また、海外FXブローカーで取引する場合は要求されるケースはほとんどありませんが、国内FXブローカーで取引をする場合は、この追証が必要になる仕組みであると知っておくといいでしょう。
証拠金は取引規模を決める役割もある
証拠金は、FXブローカー側から見たときには担保としての役割がありますが、投資する側から見ると、FXの取引規模を決める役割があります。仮に、同じレバレッジをかけるのであれば、証拠金が少なければ大きな金額の取引はできませんし、証拠金を大きくすることで大きな金額のFX取引ができるのです。
もちろん、証拠金が少なくても、FXの魅力であるレバレッジ(取引倍率)を上げることで、大きな金額の取引が可能になりますが、ほんの僅かの為替相場変動でも損失が証拠金を上回る可能性も高くなります。そうなると、国内FXブローカーの場合は追証が求められますし、海外FXブローカーの場合はゼロカットシステムにより取引が強制的に終了となります。
そのため、ある程度の規模の取引をしたい場合は、レバレッジを上げるだけでなく、十分な証拠金を入金しておくことも大切なポイントになるでしょう。証拠金は、FX取引を安全に継続して行うために欠かせないものなのです。
国内FXと海外FXでは必要な証拠金が違う!?
国内FXと海外FXでは、いろいろな違いがありますが、その違いの中でも非常に重要なのが証拠金です。国内FXと海外FXの証拠金の違いに関する知識を理解しておけば、今後のFX投資に役立つはずです。
証拠金の違いはレバレッジの違い
国内FXと海外FXの特徴で最も違いが際立っているのはレバレッジの大きさでしょう。国内FXが最大25倍までに規制されている一方、海外FXは数百倍、ブローカーによっては千倍近いレバレッジがかけられます。国内FXと海外FXの証拠金の違いは、このレバレッジの違いが原因です。
例えば、国内FXで100万円分の取引をしたい場合、最大のレバレッジをかけるとすれば100万円の25分の1、つまり4万円の証拠金を預託する必要があります。しかし、海外FXで100万円分の取引をする場合、500倍のレバレッジをかけるとすれば、同様の計算によりたった2,000円の証拠金で済むことになります。

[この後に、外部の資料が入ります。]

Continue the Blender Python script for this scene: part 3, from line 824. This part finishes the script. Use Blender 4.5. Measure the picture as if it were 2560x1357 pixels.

もちろん、2,000円の証拠金では、少々予想と違う方向に相場が動くと一気に証拠金以上の損失が発生し、ロスカットにより取引終了になってしまいますので、余裕を持って証拠金を預託することも大切になります。しかし、国内FXと比較した場合、同じ大きさの取引をするのであれば、必要になる証拠金は海外FXの方が圧倒的に少なくて済むことが理解できるでしょう。
ゼロカットと追証の違いにより証拠金も違ってくる
国内FXと海外FXの証拠金の違いは、ゼロカットシステムと追証の違いも原因の一つといえます。ゼロカットシステムとは、海外FXで採用されている仕組みで、取引による損失が証拠金を上回ると自動的に取引終了となり、仮に証拠金以上の損失が発生していたとしても、超える分の損失は負担せず、証拠金マイナス損失がゼロの状態で終了するものです。
つまり海外FXの場合、証拠金を超えるリスクを負担する必要はないことになりますので、予想外の損失で大きな借金を抱え生活できなくなるなどの不安を感じることなく、安心して取引できます。
一方国内FXの場合は、証拠金の一定割合以上を超えた損失が生じると、追加証拠金が要求されます。これを追証と呼んでいます。ブローカー側からすると、担保として預かった証拠金の価値が、取引による損失で下がっているわけですから、担保価値回復のために追証を要求するのです。
つまり、国内FXの証拠金は、最初に預託したもので済まない可能性があるということです。予想外の追証を求められるリスクを回避するためには、国内FXでもロスカットの仕組みがありますので、それをうまく使うことで対処するといいでしょう。